Report how many lines contain "from", with no other words.

-- Data section start --

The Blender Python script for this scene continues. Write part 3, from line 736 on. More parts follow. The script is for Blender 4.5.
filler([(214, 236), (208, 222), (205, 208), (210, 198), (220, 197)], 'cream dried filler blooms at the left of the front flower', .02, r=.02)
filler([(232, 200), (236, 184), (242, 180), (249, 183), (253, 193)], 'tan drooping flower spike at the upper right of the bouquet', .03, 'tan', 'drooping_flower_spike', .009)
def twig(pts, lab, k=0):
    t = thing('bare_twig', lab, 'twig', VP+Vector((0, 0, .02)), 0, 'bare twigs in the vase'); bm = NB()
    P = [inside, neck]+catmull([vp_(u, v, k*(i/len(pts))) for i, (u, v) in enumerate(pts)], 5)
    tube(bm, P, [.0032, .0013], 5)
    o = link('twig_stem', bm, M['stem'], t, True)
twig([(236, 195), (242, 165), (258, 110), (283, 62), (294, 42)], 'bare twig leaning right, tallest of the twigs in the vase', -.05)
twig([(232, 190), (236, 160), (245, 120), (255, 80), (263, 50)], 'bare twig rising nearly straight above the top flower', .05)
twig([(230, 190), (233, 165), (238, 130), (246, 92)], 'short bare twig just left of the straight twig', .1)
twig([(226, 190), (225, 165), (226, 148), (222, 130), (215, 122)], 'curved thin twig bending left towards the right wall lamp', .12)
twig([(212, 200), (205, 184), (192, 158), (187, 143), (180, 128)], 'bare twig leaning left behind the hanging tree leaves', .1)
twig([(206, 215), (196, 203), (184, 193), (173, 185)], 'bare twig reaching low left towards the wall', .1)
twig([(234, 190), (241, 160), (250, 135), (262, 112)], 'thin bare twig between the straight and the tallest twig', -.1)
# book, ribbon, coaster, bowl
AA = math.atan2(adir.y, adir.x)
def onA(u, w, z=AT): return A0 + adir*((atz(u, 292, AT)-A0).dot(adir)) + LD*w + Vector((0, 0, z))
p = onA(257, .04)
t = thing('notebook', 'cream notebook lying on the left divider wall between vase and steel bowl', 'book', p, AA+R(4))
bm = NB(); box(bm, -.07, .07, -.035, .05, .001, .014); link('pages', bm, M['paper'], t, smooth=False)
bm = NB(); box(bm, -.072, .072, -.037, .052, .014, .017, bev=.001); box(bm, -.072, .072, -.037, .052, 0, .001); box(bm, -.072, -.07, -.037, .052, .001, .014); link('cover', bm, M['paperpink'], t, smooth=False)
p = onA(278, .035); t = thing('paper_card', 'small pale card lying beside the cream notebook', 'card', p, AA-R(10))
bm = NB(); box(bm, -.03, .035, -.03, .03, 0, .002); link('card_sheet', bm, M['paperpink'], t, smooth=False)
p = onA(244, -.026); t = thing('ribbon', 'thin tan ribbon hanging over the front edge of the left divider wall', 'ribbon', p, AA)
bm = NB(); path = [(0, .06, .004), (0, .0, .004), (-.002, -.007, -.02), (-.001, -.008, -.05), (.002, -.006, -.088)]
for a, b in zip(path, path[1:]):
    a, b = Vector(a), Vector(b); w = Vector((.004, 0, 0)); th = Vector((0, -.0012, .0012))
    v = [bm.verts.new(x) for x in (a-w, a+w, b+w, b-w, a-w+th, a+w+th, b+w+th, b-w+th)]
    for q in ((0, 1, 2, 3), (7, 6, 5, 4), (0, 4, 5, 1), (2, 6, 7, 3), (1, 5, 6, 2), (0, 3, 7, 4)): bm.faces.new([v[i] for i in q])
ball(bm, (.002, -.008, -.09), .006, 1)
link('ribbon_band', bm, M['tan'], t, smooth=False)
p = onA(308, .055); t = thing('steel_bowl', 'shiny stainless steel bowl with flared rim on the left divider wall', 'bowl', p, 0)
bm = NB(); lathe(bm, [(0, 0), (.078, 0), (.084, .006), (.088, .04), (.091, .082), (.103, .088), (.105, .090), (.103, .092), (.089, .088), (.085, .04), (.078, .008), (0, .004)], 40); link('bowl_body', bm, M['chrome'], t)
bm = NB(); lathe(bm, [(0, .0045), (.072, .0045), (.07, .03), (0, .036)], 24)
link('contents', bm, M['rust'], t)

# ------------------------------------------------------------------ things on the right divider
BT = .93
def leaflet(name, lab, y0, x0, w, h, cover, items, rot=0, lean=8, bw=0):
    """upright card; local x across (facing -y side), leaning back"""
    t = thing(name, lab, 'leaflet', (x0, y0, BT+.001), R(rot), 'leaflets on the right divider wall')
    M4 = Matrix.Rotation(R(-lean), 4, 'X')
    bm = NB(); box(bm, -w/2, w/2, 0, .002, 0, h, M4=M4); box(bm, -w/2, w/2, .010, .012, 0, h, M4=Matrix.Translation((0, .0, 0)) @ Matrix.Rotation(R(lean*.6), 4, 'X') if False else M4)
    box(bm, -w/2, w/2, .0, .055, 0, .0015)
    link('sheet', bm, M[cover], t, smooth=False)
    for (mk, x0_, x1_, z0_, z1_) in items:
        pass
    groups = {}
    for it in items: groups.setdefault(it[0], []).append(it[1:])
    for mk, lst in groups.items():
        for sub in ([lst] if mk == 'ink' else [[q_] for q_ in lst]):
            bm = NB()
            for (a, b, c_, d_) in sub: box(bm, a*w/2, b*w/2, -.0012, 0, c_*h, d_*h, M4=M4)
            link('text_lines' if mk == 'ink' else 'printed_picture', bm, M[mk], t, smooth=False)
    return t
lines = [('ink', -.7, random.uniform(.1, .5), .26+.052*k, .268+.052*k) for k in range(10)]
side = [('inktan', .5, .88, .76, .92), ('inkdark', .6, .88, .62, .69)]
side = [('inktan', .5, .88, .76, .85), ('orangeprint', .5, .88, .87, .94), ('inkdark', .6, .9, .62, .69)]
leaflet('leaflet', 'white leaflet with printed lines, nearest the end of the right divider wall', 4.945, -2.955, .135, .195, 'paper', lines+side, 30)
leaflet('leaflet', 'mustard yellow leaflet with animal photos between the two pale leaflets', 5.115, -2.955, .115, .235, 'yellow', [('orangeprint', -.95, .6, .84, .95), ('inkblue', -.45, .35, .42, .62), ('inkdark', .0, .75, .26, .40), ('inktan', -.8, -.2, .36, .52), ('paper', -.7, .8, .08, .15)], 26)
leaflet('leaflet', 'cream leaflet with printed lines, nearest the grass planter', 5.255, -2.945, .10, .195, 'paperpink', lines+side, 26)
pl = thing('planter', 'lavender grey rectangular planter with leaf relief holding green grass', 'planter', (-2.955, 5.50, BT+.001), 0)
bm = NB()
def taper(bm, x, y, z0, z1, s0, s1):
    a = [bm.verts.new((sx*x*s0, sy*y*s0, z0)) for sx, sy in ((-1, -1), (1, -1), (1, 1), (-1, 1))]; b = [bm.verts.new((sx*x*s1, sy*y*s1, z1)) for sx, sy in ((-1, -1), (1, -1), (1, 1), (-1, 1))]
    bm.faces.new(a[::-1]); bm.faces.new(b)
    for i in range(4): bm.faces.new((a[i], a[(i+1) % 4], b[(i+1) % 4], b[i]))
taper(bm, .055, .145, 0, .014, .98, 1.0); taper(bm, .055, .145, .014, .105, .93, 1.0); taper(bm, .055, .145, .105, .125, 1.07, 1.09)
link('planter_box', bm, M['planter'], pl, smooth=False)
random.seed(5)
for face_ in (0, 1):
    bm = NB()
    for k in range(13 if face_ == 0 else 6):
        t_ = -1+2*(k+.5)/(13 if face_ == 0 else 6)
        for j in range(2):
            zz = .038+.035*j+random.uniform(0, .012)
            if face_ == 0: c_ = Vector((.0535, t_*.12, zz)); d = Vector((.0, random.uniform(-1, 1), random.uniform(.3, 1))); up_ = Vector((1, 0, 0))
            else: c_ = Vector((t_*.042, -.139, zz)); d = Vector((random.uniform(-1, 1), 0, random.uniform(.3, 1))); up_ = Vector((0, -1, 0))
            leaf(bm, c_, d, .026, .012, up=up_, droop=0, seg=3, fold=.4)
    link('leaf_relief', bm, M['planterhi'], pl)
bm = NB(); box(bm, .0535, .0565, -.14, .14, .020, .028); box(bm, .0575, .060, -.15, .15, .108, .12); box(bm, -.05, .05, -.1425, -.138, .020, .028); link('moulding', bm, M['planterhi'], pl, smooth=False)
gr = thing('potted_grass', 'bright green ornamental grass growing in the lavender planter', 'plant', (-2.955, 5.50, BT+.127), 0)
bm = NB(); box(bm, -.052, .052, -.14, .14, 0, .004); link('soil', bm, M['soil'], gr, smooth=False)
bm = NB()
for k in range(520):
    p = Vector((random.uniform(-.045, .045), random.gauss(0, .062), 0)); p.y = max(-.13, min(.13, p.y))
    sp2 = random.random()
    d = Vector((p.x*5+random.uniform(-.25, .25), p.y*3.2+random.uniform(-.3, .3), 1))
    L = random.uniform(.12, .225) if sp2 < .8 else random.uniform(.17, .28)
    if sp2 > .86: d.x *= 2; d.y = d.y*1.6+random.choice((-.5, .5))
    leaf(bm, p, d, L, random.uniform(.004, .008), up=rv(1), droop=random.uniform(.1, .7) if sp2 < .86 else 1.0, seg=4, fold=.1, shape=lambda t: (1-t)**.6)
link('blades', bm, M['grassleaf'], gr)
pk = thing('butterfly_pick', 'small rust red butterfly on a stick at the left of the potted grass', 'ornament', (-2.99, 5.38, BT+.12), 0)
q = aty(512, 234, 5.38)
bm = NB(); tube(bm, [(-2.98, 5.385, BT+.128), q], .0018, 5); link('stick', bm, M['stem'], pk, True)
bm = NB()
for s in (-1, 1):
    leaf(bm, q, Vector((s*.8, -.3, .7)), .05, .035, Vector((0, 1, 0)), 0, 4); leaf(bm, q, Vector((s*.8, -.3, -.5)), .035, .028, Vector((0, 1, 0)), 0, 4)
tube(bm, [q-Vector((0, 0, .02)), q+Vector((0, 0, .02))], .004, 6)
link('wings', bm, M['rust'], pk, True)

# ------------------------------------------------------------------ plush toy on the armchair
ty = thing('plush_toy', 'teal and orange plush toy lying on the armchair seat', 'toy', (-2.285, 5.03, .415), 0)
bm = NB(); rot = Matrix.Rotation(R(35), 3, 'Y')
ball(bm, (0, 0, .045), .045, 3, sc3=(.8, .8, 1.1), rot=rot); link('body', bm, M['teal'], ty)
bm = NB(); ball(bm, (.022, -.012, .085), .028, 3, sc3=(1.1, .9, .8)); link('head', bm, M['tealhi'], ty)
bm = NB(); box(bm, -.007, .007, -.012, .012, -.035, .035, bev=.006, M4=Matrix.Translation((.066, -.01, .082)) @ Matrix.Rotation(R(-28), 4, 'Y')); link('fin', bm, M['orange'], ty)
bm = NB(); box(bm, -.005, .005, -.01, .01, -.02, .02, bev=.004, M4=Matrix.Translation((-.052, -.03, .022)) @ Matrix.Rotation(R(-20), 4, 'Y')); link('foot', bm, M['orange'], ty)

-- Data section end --
-- Data section start --

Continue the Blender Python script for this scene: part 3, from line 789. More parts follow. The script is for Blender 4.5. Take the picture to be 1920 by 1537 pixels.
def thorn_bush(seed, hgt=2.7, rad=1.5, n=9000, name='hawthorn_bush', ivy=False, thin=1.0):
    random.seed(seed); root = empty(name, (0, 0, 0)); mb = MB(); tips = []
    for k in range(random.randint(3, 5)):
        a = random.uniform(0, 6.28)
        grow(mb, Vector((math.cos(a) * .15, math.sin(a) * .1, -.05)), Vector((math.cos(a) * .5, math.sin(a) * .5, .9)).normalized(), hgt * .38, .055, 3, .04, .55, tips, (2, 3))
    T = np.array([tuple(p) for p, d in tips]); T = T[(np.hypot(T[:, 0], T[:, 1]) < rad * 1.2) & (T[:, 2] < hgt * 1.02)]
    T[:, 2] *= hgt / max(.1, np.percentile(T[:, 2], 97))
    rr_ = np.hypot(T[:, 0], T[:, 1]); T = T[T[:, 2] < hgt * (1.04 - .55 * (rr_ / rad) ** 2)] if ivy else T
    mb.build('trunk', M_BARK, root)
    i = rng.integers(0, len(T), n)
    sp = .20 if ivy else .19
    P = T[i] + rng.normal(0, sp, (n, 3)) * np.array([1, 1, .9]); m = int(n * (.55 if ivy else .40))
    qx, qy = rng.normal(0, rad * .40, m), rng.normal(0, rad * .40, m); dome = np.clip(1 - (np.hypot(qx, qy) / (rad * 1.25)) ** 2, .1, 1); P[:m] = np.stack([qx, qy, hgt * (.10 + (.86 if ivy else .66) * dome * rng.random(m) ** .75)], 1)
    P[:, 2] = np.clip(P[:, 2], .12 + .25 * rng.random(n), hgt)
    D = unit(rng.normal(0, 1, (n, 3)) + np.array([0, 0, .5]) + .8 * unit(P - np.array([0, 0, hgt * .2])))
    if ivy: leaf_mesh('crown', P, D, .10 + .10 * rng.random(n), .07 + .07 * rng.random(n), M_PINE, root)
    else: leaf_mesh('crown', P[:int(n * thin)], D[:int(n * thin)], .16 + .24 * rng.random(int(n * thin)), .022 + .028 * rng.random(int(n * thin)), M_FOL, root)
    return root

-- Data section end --

* **Exercise answer**: 2